On Iran’s state TV on Monday Tehran Prosecutor Abbas Jafari Dolatabadi said that the media could report any decline in the exchange rate, but should avoid reports that would further destabilize the market, essentially meaning that they shouldn’t report negative fluctuations in the exchange rates.

Dolatabadi shut down 17 websites and social media outlets last week that had been reporting real-time exchange rates based on observations at the markets in Tehran and other major cities.

While Iran’s Cyber Police Chief Kamal Hadianfar announced on Wednesday that they had identified 1381 websites that “created tension in the gold coin market”, reaching millions of Iranians every day. Over 500 have been blocked and 200 are currently being investigated.

The official news agency IRNA claims that many are being operated from abroad, in places like Canada and the UAE, which ignores the fact that the majority of Iranian websites, including some government sites, are maintained on servers in foreign countries as Iran’s internet does not have the bandwidth to serve all Iranian websites.

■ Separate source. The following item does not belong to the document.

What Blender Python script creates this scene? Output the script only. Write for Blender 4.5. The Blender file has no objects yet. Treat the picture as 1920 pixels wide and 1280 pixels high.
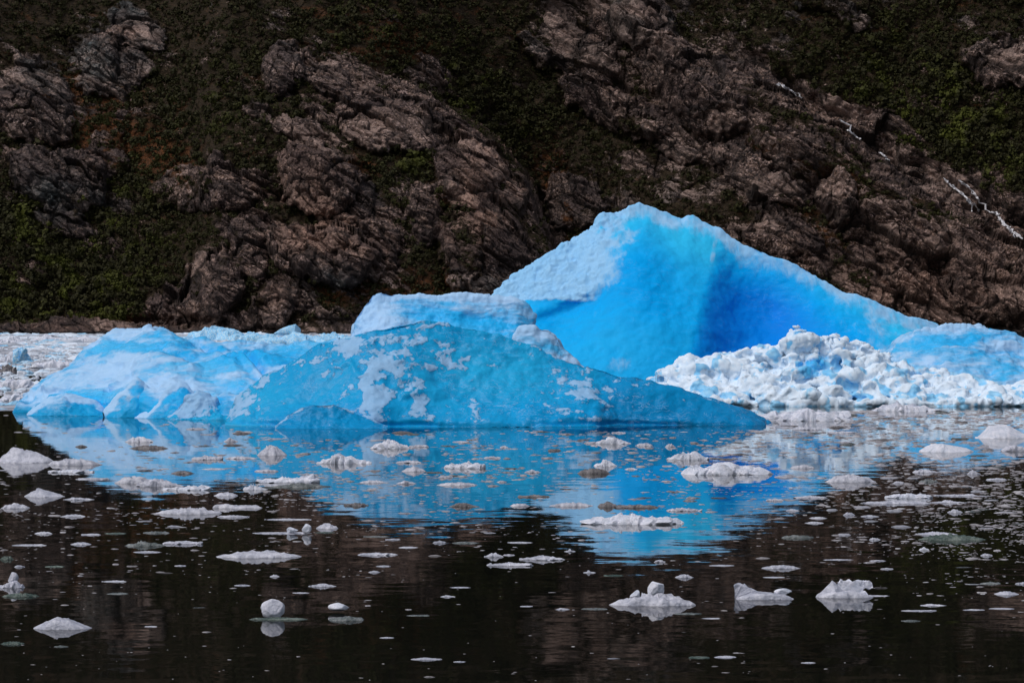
import bpy, bmesh, math, random
import numpy as np

# ------------------------------------------------------------------ camera, sky, sun, exposure
S = bpy.context.scene
C = S.collection
F = 5444.0            # focal length in photo pixels (1920 wide)
HZ = 590.0            # row of the horizon
EYE = 6.0             # boat deck above the water

cd = bpy.data.cameras.new('camera')
cam = bpy.data.objects.new('camera', cd)
C.objects.link(cam)
cd.sensor_width = 36.0
cd.lens = F / 1920 * 36.0
cd.shift_y = (HZ - 640.0) / 1920.0
cd.clip_start = 1.0
cd.clip_end = 9000.0
cam.location = (0, 0, EYE)
cam.rotation_euler = (math.radians(90), 0, 0)
S.camera = cam

SUN_EL, SUN_AZ = math.radians(56), math.radians(-125)   # azimuth clockwise from +Y: behind the boat, to the left
w = bpy.data.worlds.new('World')
S.world = w
w.use_nodes = True
nt = w.node_tree
nt.nodes.clear()
sky = nt.nodes.new('ShaderNodeTexSky')
sky.sky_type = 'NISHITA'
sky.sun_disc = False
sky.sun_elevation = SUN_EL
sky.sun_rotation = SUN_AZ
sky.air_density = 1.0
sky.dust_density = 4.0
hs = nt.nodes.new('ShaderNodeHueSaturation')
hs.inputs['Saturation'].default_value = 0.6
bg = nt.nodes.new('ShaderNodeBackground')
bg.inputs['Strength'].default_value = 0.10
ow = nt.nodes.new('ShaderNodeOutputWorld')
nt.links.new(sky.outputs[0], hs.inputs['Color'])
nt.links.new(hs.outputs[0], bg.inputs[0])
nt.links.new(bg.outputs[0], ow.inputs[0])
sl = bpy.data.lights.new('sun', 'SUN')
sl.energy = 0.95
sl.angle = math.radians(32)
sl.color = (1.0, 0.975, 0.985)
so = bpy.data.objects.new('sun', sl)
C.objects.link(so)
so.rotation_euler = (math.pi / 2 - SUN_EL, 0, -SUN_AZ + math.pi)
S.view_settings.view_transform = 'Standard'
S.view_settings.look = 'None'
S.view_settings.gamma = 1.0
S.view_settings.exposure = 0.0
S.render.engine = 'CYCLES'
S.cycles.max_bounces = 6

# ------------------------------------------------------------------ numeric helpers
RNG = np.random.RandomState(7)
random.seed(7)
_perm = RNG.permutation(256).astype(np.int64)
_grad = RNG.normal(size=(256, 3))
_grad /= np.linalg.norm(_grad, axis=1)[:, None]


def _hash(ix, iy, iz):
    return _perm[(_perm[(_perm[ix & 255] + iy) & 255] + iz) & 255]


def gn(P, seed=0):
    """gradient noise, about -1..1"""
    P = np.asarray(P, float) + seed * 17.37
    I = np.floor(P).astype(np.int64)
    f = P - I
    u = f * f * f * (f * (f * 6 - 15) + 10)
    r = 0
    for dx in (0, 1):
        wx = u[:, 0] if dx else 1 - u[:, 0]
        for dy in (0, 1):
            wy = u[:, 1] if dy else 1 - u[:, 1]
            for dz in (0, 1):
                wz = u[:, 2] if dz else 1 - u[:, 2]
                g = _grad[_hash(I[:, 0] + dx, I[:, 1] + dy, I[:, 2] + dz)]
                d = g[:, 0] * (f[:, 0] - dx) + g[:, 1] * (f[:, 1] - dy) + g[:, 2] * (f[:, 2] - dz)
                r = r + wx * wy * wz * d
    return r * 1.6


def fbm(P, oc=4, seed=0, gain=0.5, lac=2.03):
    r, a = 0, 1.0
    P = np.asarray(P, float)
    for k in range(oc):
        r = r + a * gn(P, seed + k * 3)
        P = P * lac
        a *= gain
    return r


def ridged(P, oc=4, seed=0, gain=0.55, lac=2.1):
    r, a, n = 0, 1.0, 0
    P = np.asarray(P, float)
    for k in range(oc):
        v = 1 - np.abs(gn(P, seed + k * 5))
        r = r + a * v * v
        n += a
        P = P * lac
        a *= gain
    return r / n


_jit = RNG.rand(256, 3)


def voro(P, seed=0):
    """F1, F2 and a random value of the cell"""
    P = np.asarray(P, float) + seed * 9.13
    I = np.floor(P).astype(np.int64)
    f1 = np.full(len(P), 9.0)
    f2 = np.full(len(P), 9.0)
    idc = np.zeros(len(P), np.int64)
    for dx in (-1, 0, 1):
        for dy in (-1, 0, 1):
            for dz in (-1, 0, 1):
                h = _hash(I[:, 0] + dx, I[:, 1] + dy, I[:, 2] + dz)
                q = I + np.array([dx, dy, dz]) + _jit[h] - P
                d = np.sqrt((q * q).sum(1))
                m = d < f1
                f2 = np.where(m, f1, np.minimum(f2, d))
                idc = np.where(m, h, idc)
                f1 = np.where(m, d, f1)
    return f1, f2, _jit[idc, 0]


def facets(P, seed=0):
    """tilted plane inside each cell, -1..1: reads as broken rock faces; plus the distance to the crack"""
    P = np.asarray(P, float) + seed * 9.13
    I = np.floor(P).astype(np.int64)
    f1 = np.full(len(P), 9.0)
    f2 = np.full(len(P), 9.0)
    val = np.zeros(len(P))
    idr = np.zeros(len(P))
    for dx in (-1, 0, 1):
        for dy in (-1, 0, 1):
            for dz in (-1, 0, 1):
                h = _hash(I[:, 0] + dx, I[:, 1] + dy, I[:, 2] + dz)
                q = I + np.array([dx, dy, dz]) + _jit[h] - P
                d = np.sqrt((q * q).sum(1))
                m = d < f1
                f2 = np.where(m, f1, np.minimum(f2, d))
                idr = np.where(m, _jit[h, 2], idr)
                val = np.where(m, (q * _grad[h]).sum(1) * 1.3 + (_jit[h, 1] - 0.5) * 0.9, val)
                f1 = np.where(m, d, f1)
    return val, f2 - f1, idr


def planes(P, seed=0):
    v, e, _ = facets(P, seed)
    return v * ss(0.0, 0.35, e)


def ss(a, b, x):
    t = np.clip((x - a) / (b - a), 0, 1)
    return t * t * (3 - 2 * t)


def blob(px, py, cx, cy, rx, ry, rot=0.0):
    c, s = math.cos(math.radians(rot)), math.sin(math.radians(rot))
    dx, dy = px - cx, py - cy
    a, b = (dx * c + dy * s) / rx, (-dx * s + dy * c) / ry
    return np.exp(-(a * a + b * b))


def sdline(px, py, L):
    """signed distance (pixels) to a polyline; positive on its right-hand / upper side, and position 0..1 along it"""
    best = np.full(px.shape, 1e9)
    sg = np.zeros(px.shape)
    tt = np.zeros(px.shape)
    n = len(L) - 1
    for k in range(n):
        ax, ay = L[k]
        bx, by = L[k + 1]
        vx, vy = bx - ax, by - ay
        t = ((px - ax) * vx + (py - ay) * vy) / (vx * vx + vy * vy)
        tc = np.clip(t, -30 if k == 0 else 0, 30 if k == n - 1 else 1)
        dx, dy = px - (ax + tc * vx), py - (ay + tc * vy)
        d = np.hypot(dx, dy)
        m = d < best
        best = np.where(m, d, best)
        sg = np.where(m, np.sign(vy * dx - vx * dy), sg)
        tt = np.where(m, (k + np.clip(t, 0, 1)) / n, tt)
    return best * sg, tt


def proj(P):
    return 960 + P[:, 0] / P[:, 1] * F, HZ + (EYE - P[:, 2]) / P[:, 1] * F


def Yw(py):
    return EYE * F / (py - HZ)


# ------------------------------------------------------------------ object helpers
def link_mesh(name, V, Q, mat=None, parent=None, smooth=True, attrs=None, tris=False):
    me = bpy.data.meshes.new(name)
    V = np.ascontiguousarray(V, np.float32)
    Q = np.ascontiguousarray(Q, np.int32)
    k = Q.shape[1]
    me.vertices.add(len(V))
    me.vertices.foreach_set('co', V.ravel())
    me.loops.add(Q.size)
    me.loops.foreach_set('vertex_index', Q.ravel())
    me.polygons.add(len(Q))
    me.polygons.foreach_set('loop_start', np.arange(0, Q.size, k, dtype=np.int32))
    me.polygons.foreach_set('loop_total', np.full(len(Q), k, np.int32))
    me.polygons.foreach_set('use_smooth', np.full(len(Q), smooth, bool))
    if attrs:
        for an, av in attrs.items():
            a = me.attributes.new(an, 'FLOAT', 'POINT')
            a.data.foreach_set('value', np.ascontiguousarray(av, np.float32))
    me.update(calc_edges=True)
    me.validate()
    if mat:
        me.materials.append(mat)
    o = bpy.data.objects.new(name, me)
    C.objects.link(o)
    if parent:
        o.parent = parent
    return o


def tag(o, label=None, cat=None, group=None, kind=None):
    if label:
        o['label'] = label
    if cat:
        o['category'] = cat
    if group:
        o['group'] = group
    if kind:
        o['kind'] = kind
    return o


def gridq(nI, nJ, wrap=False):
    i = np.arange(nI if wrap else nI - 1)
    j = np.arange(nJ - 1)
    I, J = np.meshgrid(i, j, indexing='ij')
    I2 = (I + 1) % nI
    return np.stack([I * nJ + J, I2 * nJ + J, I2 * nJ + J + 1, I * nJ + J + 1], -1).reshape(-1, 4)


# ------------------------------------------------------------------ materials
class NT:
    def __init__(s, name):
        s.m = bpy.data.materials.new(name)
        s.m.use_nodes = True
        s.t = s.m.node_tree
        s.t.nodes.clear()
        s.out = s.n('ShaderNodeOutputMaterial')
        s.b = s.n('ShaderNodeBsdfPrincipled')
        s.l(s.b.outputs[0], s.out.inputs[0])
        s.co = s.n('ShaderNodeTexCoord').outputs['Object']

    def n(s, t, **k):
        x = s.t.nodes.new(t)
        for a, v in k.items():
            setattr(x, a, v)
        return x

    def l(s, a, b):
        s.t.links.new(a, b)

    def put(s, sock, v):
        if isinstance(v, (int, float)):
            sock.default_value = v
        elif isinstance(v, tuple):
            sock.default_value = v if len(v) == 4 or sock.type == 'VECTOR' else v + (1,)
        else:
            s.l(v, sock)

    def noise(s, scale, detail=4, rough=0.55, vec=None, dist=0.0, color=False):
        x = s.n('ShaderNodeTexNoise')
        s.l(vec or s.co, x.inputs['Vector'])
        x.inputs['Scale'].default_value = scale
        x.inputs['Detail'].default_value = detail
        x.inputs['Roughness'].default_value = rough
        x.inputs['Distortion'].default_value = dist
        return x.outputs['Color' if color else 'Fac']

    def vor(s, scale, feat='DISTANCE_TO_EDGE', vec=None, out='Distance'):
        x = s.n('ShaderNodeTexVoronoi', feature=feat)
        s.l(vec or s.co, x.inputs['Vector'])
        x.inputs['Scale'].default_value = scale
        return x.outputs[out]

    def mapv(s, scale=(1, 1, 1), rot=(0, 0, 0), vec=None):
        x = s.n('ShaderNodeMapping')
        s.l(vec or s.co, x.inputs[0])
        x.inputs['Rotation'].default_value = rot
        x.inputs['Scale'].default_value = scale
        return x.outputs[0]

    def math(s, op, a, b=0.0, clamp=False):
        x = s.n('ShaderNodeMath', operation=op, use_clamp=clamp)
        s.put(x.inputs[0], a)
        s.put(x.inputs[1], b)
        return x.outputs[0]

    def rng(s, v, a, b, c=0.0, d=1.0, smooth=False):
        x = s.n('ShaderNodeMapRange', interpolation_type='SMOOTHSTEP' if smooth else 'LINEAR')
        s.put(x.inputs[0], v)
        for i, q in enumerate((a, b, c, d)):
            x.inputs[i + 1].default_value = q
        return x.outputs[0]

    def mix(s, f, a, b):
        x = s.n('ShaderNodeMix', data_type='RGBA')
        s.put(x.inputs[0], f)
        s.put(x.inputs[6], a)
        s.put(x.inputs[7], b)
        return x.outputs[2]

    def attr(s, name):
        return s.n('ShaderNodeAttribute', attribute_name=name).outputs['Fac']

    def bump(s, h, dist, strength=1.0, nrm=None):
        x = s.n('ShaderNodeBump')
        x.inputs['Strength'].default_value = strength
        x.inputs['Distance'].default_value = dist
        s.l(h, x.inputs['Height'])
        if nrm:
            s.l(nrm, x.inputs['Normal'])
        return x.outputs[0]

    def done(s, color, rough=0.6, nrm=None, spec=0.5, **kw):
        s.put(s.b.inputs['Base Color'], color)
        s.put(s.b.inputs['Roughness'], rough)
        s.b.inputs['Specular IOR Level'].default_value = spec
        if nrm:
            s.l(nrm, s.b.inputs['Normal'])
        for k, v in kw.items():
            s.put(s.b.inputs[k], v)
        return s.m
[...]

The price of gold coins has been steadily rising since February, in line with the decline in value of the rial, thanks to Regime corruption and mismanagement, social unrest, and US sanctions. Many Iranians have clamoured to trade in their rials for gold coins in order to safeguard their savings. Few trust banks or other financial institutions, given their history of failing to repay people’s investments, let alone the promised interest.

Mahmoud Vaezi, the chief of staff to President Hassan Rouhani, even summoned the editors of major Tehran newspapers to the Culture Ministry on Monday to tell them to “help the government to solve problems and inject hope and vitality in society”. This means that they shouldn’t report anything that would lead the Iranian people to (rightly) believe that the Regime was failing to resolve the ongoing economic crisis.

He said that the Iranian Regime was facing “a new situation”, likely meaning US sanctions that have come into force since Donald Trump withdrew from the 2015 nuclear deal, and that the mullahs needed the media’s help “to leave this situation behind”.

He said that the Regime’s “enemies have conspired to wage an economic war on Iran” and have created “a difficult economic situation”, so the media should try to keep the Iranian people happy.